No problem, we can define VA and indicate for the quantity 'reactive power' that it should be used. I guess wattles power is an alternative name for reactive power?
Indeed, we should not change this, because people will not adopt that.
Tuples are also interesting to me to express ranges (a min and a max value). I need that too, but I still work on a solution which works around adding to om-2, rather I work with the structures that make use of om-2. A solution inside om-2 however would still make this easier.
In issue #52 we are working on a design for OM now. So, I'll include min-max there. Don't know when the design will be finished though - it's all in spare time. I think - because we will define a range of special measures - I will need to start OM 3.0, because the om:Measure as we have it now will become om:SimpleMeasure (as I see it now), and om:Measure will be the overarching class of all measure classes.
So, I'm also very interested in your solution!
I'll check that out.
Looking forward to it, thanx! :)
Also, I will make sure that we are early adopters of OM 3.0! And thanks so much for reviewing my baby steps at ontology design, I cannot stress enough how much this feedback helps!
Glad it helps! And thanx for all your words and ideas! And thanx for your intention to use OM 3.0 once it's there! :)
Ok, I think this concludes most of the discussion:
- VA and var are different units than watt, but have a conversion factor of 1. Therefore, VA and var can be introduced into OM as we had them modeled above. I implemented your comments from #51 (comment), except for restricting the
om:hasValueproperty, but I suppose I know how I would do that. - Actual complex numbers could be handled like numbers from R2, since arithmetic is not modeled. This might get approached in OM 3.0. It is no longer urgent, since with the distinction VA - var - watt, a technically viable solution now exists.
- Unit cancellation is strange: miles per gallon is reciprocal area, liters per 100 kilometer is area. That is just a reality...
So I will go with this and otherwise wait for OM 3.0. Attached is the turtle file with VA and var defined, use freely if it turns out useful for you: ic-units.ttl
Let's close this issue. Thanks!!
VA and var are different units than watt, but have a conversion factor of 1. Therefore, VA and var can be introduced into OM as we had them modeled above.

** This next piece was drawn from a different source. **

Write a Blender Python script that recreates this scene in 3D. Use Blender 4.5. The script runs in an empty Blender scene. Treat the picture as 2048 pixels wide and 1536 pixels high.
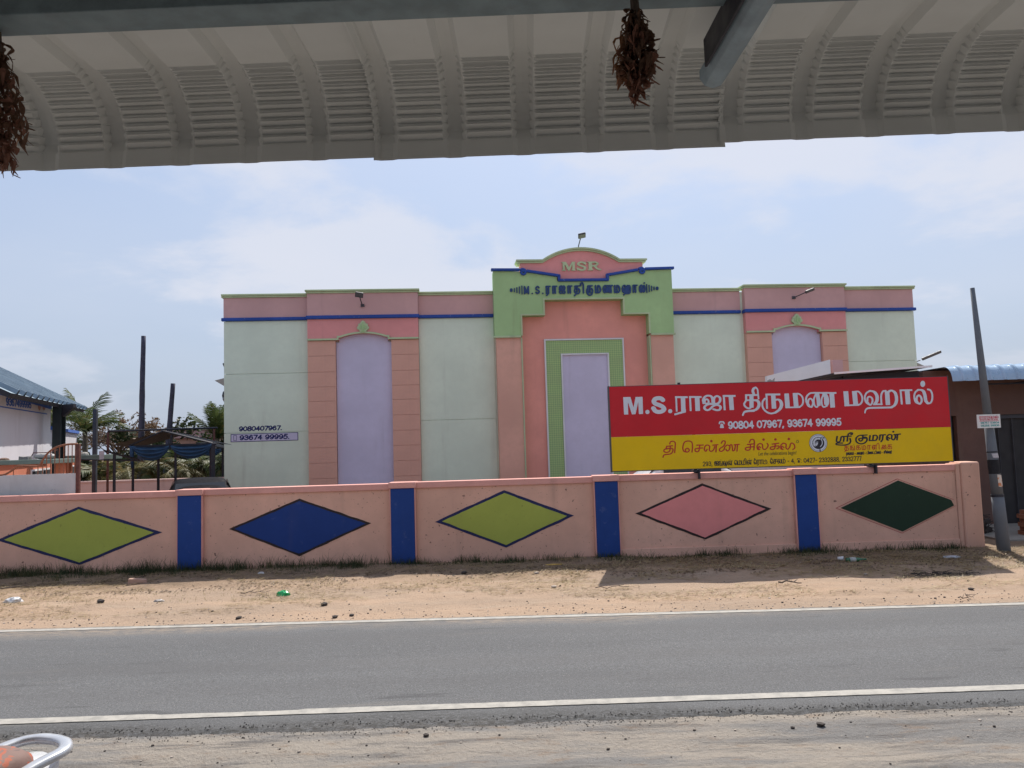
import bpy, bmesh, math, random
import numpy as np
from mathutils import Vector, Matrix
R = math.radians
rnd = random.Random(7)
sc = bpy.context.scene
col = sc.collection

# ------------------------------------------------------------------ camera
FPX, PITCH, ROLL, EYE = 1539.0, R(4.3), R(1.75), 1.95
_F = Vector((0, math.cos(PITCH), math.sin(PITCH)))
_U0 = Vector((0, -math.sin(PITCH), math.cos(PITCH)))
_R = Vector((1, 0, 0)) * math.cos(ROLL) - _U0 * math.sin(ROLL)
_U = Vector((1, 0, 0)) * math.sin(ROLL) + _U0 * math.cos(ROLL)
cd = bpy.data.cameras.new('camera')
cam = bpy.data.objects.new('camera', cd)
col.objects.link(cam)
cd.sensor_width = 36.0
cd.lens = 36.0 * FPX / 2048
cd.clip_start = 0.05
cd.clip_end = 3000
cam.matrix_world = Matrix(((_R.x, _U.x, -_F.x, 0), (_R.y, _U.y, -_F.y, 0), (_R.z, _U.z, -_F.z, EYE), (0, 0, 0, 1)))
sc.camera = cam

# ------------------------------------------------------------------ world, sun, exposure
SUN_EL, SUN_AZ = R(52), R(13)
w = bpy.data.worlds.new('World')
sc.world = w
w.use_nodes = True
wn, wl = w.node_tree.nodes, w.node_tree.links
wn.clear()
def WN(t, **k):
    n = wn.new(t)
    for a, b in k.items(): setattr(n, a, b)
    return n
w_out = WN('ShaderNodeOutputWorld')
w_bg = WN('ShaderNodeBackground')
w_bg.inputs['Strength'].default_value = 0.10
sky = WN('ShaderNodeTexSky', sky_type='NISHITA', sun_disc=False, sun_elevation=SUN_EL, sun_rotation=SUN_AZ)
sky.air_density, sky.dust_density, sky.ozone_density, sky.altitude = 1.0, 1.2, 2.0, 200
tc = WN('ShaderNodeTexCoord')
sep = WN('ShaderNodeSeparateXYZ'); wl.new(tc.outputs['Generated'], sep.inputs[0])
zz = WN('ShaderNodeMath', operation='MAXIMUM'); zz.inputs[1].default_value = 0.0
wl.new(sep.outputs['Z'], zz.inputs[0])
zp = WN('ShaderNodeMath', operation='ADD'); zp.inputs[1].default_value = 0.22
wl.new(zz.outputs[0], zp.inputs[0])
cmb = WN('ShaderNodeCombineXYZ')
for i, ax in enumerate('XY'):
    dv = WN('ShaderNodeMath', operation='DIVIDE')
    wl.new(sep.outputs[ax], dv.inputs[0]); wl.new(zp.outputs[0], dv.inputs[1])
    wl.new(dv.outputs[0], cmb.inputs[i])
mp = WN('ShaderNodeMapping'); wl.new(cmb.outputs[0], mp.inputs['Vector'])
mp.inputs['Location'].default_value = (20.25, 3.3, 2)
nz = WN('ShaderNodeTexNoise'); nz.inputs['Scale'].default_value = 1.55; nz.inputs['Detail'].default_value = 9
nz.inputs['Roughness'].default_value = 0.56; nz.inputs['Distortion'].default_value = 0.25
wl.new(mp.outputs[0], nz.inputs['Vector'])
cr = WN('ShaderNodeValToRGB')
cr.color_ramp.elements[0].position = 0.47; cr.color_ramp.elements[1].position = 0.63
cr.color_ramp.interpolation = 'EASE'
wl.new(nz.outputs['Fac'], cr.inputs[0])
hz = WN('ShaderNodeMapRange'); hz.clamp = True           # pale haze low down, all round the horizon
hz.inputs['From Min'].default_value = 0.0; hz.inputs['From Max'].default_value = 0.45
hz.inputs['To Min'].default_value = 0.96; hz.inputs['To Max'].default_value = 0.60
wl.new(zz.outputs[0], hz.inputs['Value'])
m1 = WN('ShaderNodeMix', data_type='RGBA'); wl.new(hz.outputs[0], m1.inputs['Factor'])
wl.new(sky.outputs[0], m1.inputs['A']); m1.inputs['B'].default_value = (1.86, 2.14, 2.74, 1)
m2 = WN('ShaderNodeMix', data_type='RGBA')
nv = WN('ShaderNodeTexNoise'); nv.inputs['Scale'].default_value = 0.8; nv.inputs['Detail'].default_value = 5   # thin veil between the clouds
wl.new(mp.outputs[0], nv.inputs['Vector'])
vr = WN('ShaderNodeMapRange'); vr.inputs['From Min'].default_value = 0.35; vr.inputs['From Max'].default_value = 0.7; vr.inputs['To Max'].default_value = 0.26
wl.new(nv.outputs['Fac'], vr.inputs['Value'])
cmx = WN('ShaderNodeMath', operation='MULTIPLY_ADD'); cmx.inputs[1].default_value = 0.62; wl.new(cr.outputs[0], cmx.inputs[0]); wl.new(vr.outputs[0], cmx.inputs[2])
fd = WN('ShaderNodeMapRange'); fd.inputs['From Min'].default_value = 0.0; fd.inputs['From Max'].default_value = 0.16   # clouds melt into the haze low down
wl.new(zz.outputs[0], fd.inputs['Value'])
cf = WN('ShaderNodeMath', operation='MULTIPLY', use_clamp=True); wl.new(cmx.outputs[0], cf.inputs[0]); wl.new(fd.outputs[0], cf.inputs[1])
wl.new(cf.outputs[0], m2.inputs['Factor'])
wl.new(m1.outputs['Result'], m2.inputs['A']); m2.inputs['B'].default_value = (3.45, 3.55, 3.95, 1)
wl.new(m2.outputs['Result'], w_bg.inputs['Color'])
wl.new(w_bg.outputs[0], w_out.inputs[0])
sd = bpy.data.lights.new('sun', 'SUN'); sd.energy = 2.75; sd.angle = R(0.55); sd.color = (1.0, 0.945, 0.86)
sun = bpy.data.objects.new('sun', sd); col.objects.link(sun)
sdir = Vector((math.sin(SUN_AZ) * math.cos(SUN_EL), math.cos(SUN_AZ) * math.cos(SUN_EL), math.sin(SUN_EL)))
sun.rotation_euler = sdir.to_track_quat('Z', 'Y').to_euler()
sun.location = sdir * 60
sc.view_settings.view_transform = 'Standard'
sc.view_settings.look = 'None'
sc.view_settings.gamma = 1
sc.view_settings.use_curve_mapping = False
sc.view_settings.exposure = 1.15

# ------------------------------------------------------------------ helpers: pixel to place
CAM = Vector((0, 0, EYE))
def ray(px, py): return _F + _R * ((px - 1024) / FPX) + _U * ((768 - py) / FPX)
def at(px, py, Y):                       # the point at depth Y that the photograph shows at this pixel
    d = ray(px, py); return CAM + d * (Y / d.y)
def on_ground(px, py, z=0.0):
    d = ray(px, py); return CAM + d * ((z - EYE) / d.z)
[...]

I definitely think so too!
Actual complex numbers could be handled like numbers from R2, since arithmetic is not modeled. This might get approached in OM 3.0. It is no longer urgent, since with the distinction VA - var - watt, a technically viable solution now exists.
Ok.
Unit cancellation is strange: miles per gallon is reciprocal area, liters per 100 kilometer is area.
Yes, that is correct. Earlier you stated that miles per gallon was area.. :)
Attached is the turtle file with VA and var defined, use freely if it turns out useful for you: ic-units.ttl
Thanx, I'll study it and intend to incorporate it soon into OM!
Because of time reasons I have not yet been able to continue this study/incorporation yet, Georg, but it's not from my list!